State terror

By Raymund Fernandez |October 09,2018 - 09:35 PM

RAYMUND FERNANDEZ

I had seen that look of terror on a woman’s face before; but it was only in movies – make believe – cheap Hollywood. It was never this real.

I returned home from hard work that afternoon. I went straight to the sofa to relax. After shooing off the dogs, I turned on the TV. And then I saw the news coverage of the recent killings in Malubog, Busay Hills. Five people were dead. There was a van riddled with bullet holes. TV media was there to cover the event when, quite unexpectedly, they recorded the precise moment of finding one survivor. She had plastic strap-ties still on her arms. She was climbing up the hill to get to the media people who arrived at the site. As she later recounted, she rolled down the hill when the shooting began.

She pretended to be dead. She was in a state of shock. But this turned into panic as soon as she saw uniformed policemen arrive. She tried to run away but the media people tried to calm her down. Her face was dirty, soil stuck to her skin that seemed wet from tears. The look of terror on her face, caught vividly on camera, told this story in a way that’s impossible to ignore and forget, unless one was heartless in that particular way, which seems to have become the norm with certain people.
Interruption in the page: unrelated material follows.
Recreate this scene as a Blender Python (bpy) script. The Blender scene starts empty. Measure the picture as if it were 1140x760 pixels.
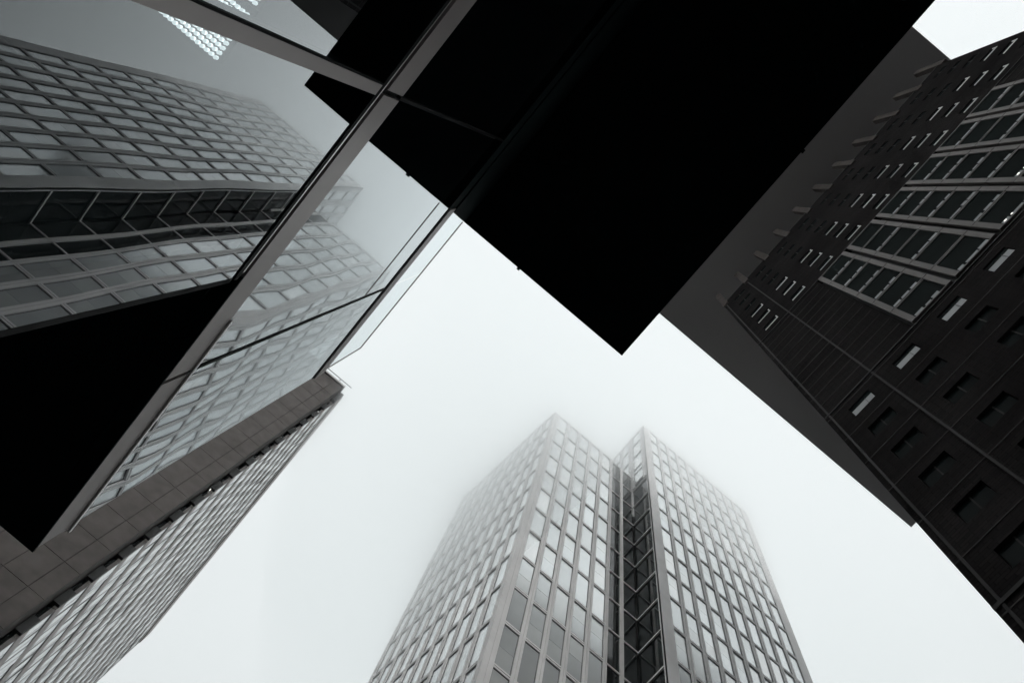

As it turned out, there were two survivors: Sharmaine Puran and habal-habal driver, Antonio Bellande. The dead included Christopher Tangag who worked at a call center firm and moonlighted as a habal-habal driver to earn more money for his newly born child. His family claimed he had no connection to the drug trade. But whether or not they were involved in drugs, this was clearly a case of extra judicial killings. If the witness’ initial accounts are to be believed, the killings were perpetuated by policemen.

But now, the very lives of the witnesses have come to great risk. “To serve and protect” is the universal motto of police. But when they are the main suspects of murder, then the question becomes: Who will protect us from our protectors? Who will protect us from the police?

The Catholic Cebu Archdiocese is now giving protection to the witnesses. But this may not be enough unless local citizens take greater interest in this issue. It is an important case. It is the only case, thus far, where there are surviving witnesses to an incident of extra judicial killings purportedly done by policemen. It may be the only provable case of state sponsored terrorism. For that is really what is happening now. And we may as well ask what our political and civic leaders are doing to stem this problem. For they should be taken to account. We know that Mayor Tomas Osmeña has become some sort of target in all these. But what about Governor Hilario Davide? What is vice governor Agnes Magpale doing? Have they been scared into silence by state terror?

Unless we are stupid and heartless people we must really ask now how far and how long this state terror will continue. Can we come together as citizens to stop this? Cebu used to be a peaceful place. We used to feel safe here. Who ever is behind this? And how ever did they turn our city into something just like Davao?